Research Profile
Patricia Chiantera-Stutte works in the history of political thought with a strong comparative and transnational orientation. Her scholarship moves between intellectual history, conceptual history, political geography, historiography, fascism studies, and the analysis of populism and the radical right.
Research Clusters
1. Geopolitics, space, biopolitics and international order
A major line of work examines how political space is imagined, theorized, and mobilized. This includes studies of Mitteleuropa, Grossraum, imperial order, Friedrich Ratzel, Carl Schmitt, and the geopolitical vocabularies that shaped twentieth-century European politics. Representative works include Il pensiero geopolitico (2014), Denken im Raum (with J. Jureit, 2021) Geo-political Spaces (with U. Jureit, 2025) and later essays on geopolitics, memory, and dystopian literature.
2. Fascism, populism, and the radical right
A second cluster focuses on fascism, National Socialism, conservative revolution, right-wing movements, and populist mobilization. Her work on Julius Evola, Delio Cantimori, the Lega Nord, mass psychology, and anti-European politics studies how myths, memories, and collective identities are translated into political forms. Representative works include Julius Evola. Dal Dadaismo alla Rivoluzione conservatrice (2002); Von der Avantgarde zum Traditionalismus (2003).
3. Intellectual history, historiography and civilizations
A third strand investigates intellectual history in a wider sense: the history of historiography and political languages of civilization. This includes work on Delio Cantimori, as the book Delio Cantimori (2011), Animus Comune. Le lettere di Werner Kaegi e Delio Cantimori (2020).
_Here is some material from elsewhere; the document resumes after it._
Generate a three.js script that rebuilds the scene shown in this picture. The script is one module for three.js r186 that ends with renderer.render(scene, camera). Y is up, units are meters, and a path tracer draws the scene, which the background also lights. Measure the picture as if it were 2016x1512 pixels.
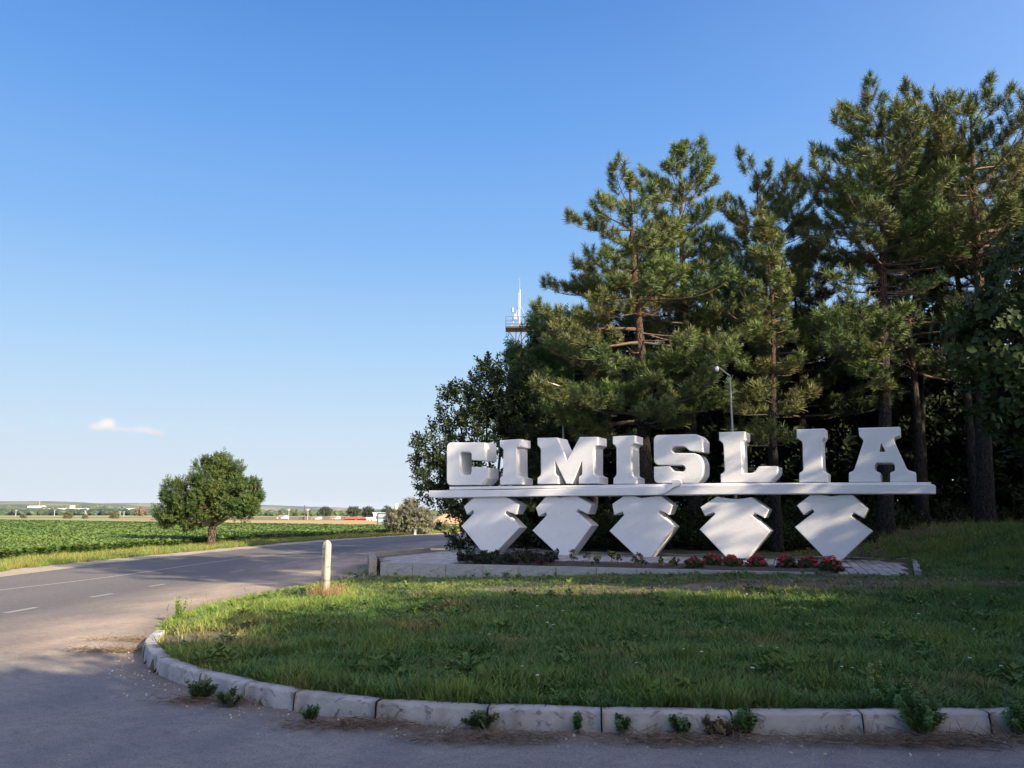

The co-edited book Civilization: Global Histories of a Political Idea (with G. Borgognone 2022) explores how civilizational narratives are used to interpret world order and justify political strategies.
Current Themes
Recent public profiles also point to ongoing interests in liberal internationalism, the history of geopolitics, and research on civilisationism, bringing together historical reconstruction and analysis of present political languages.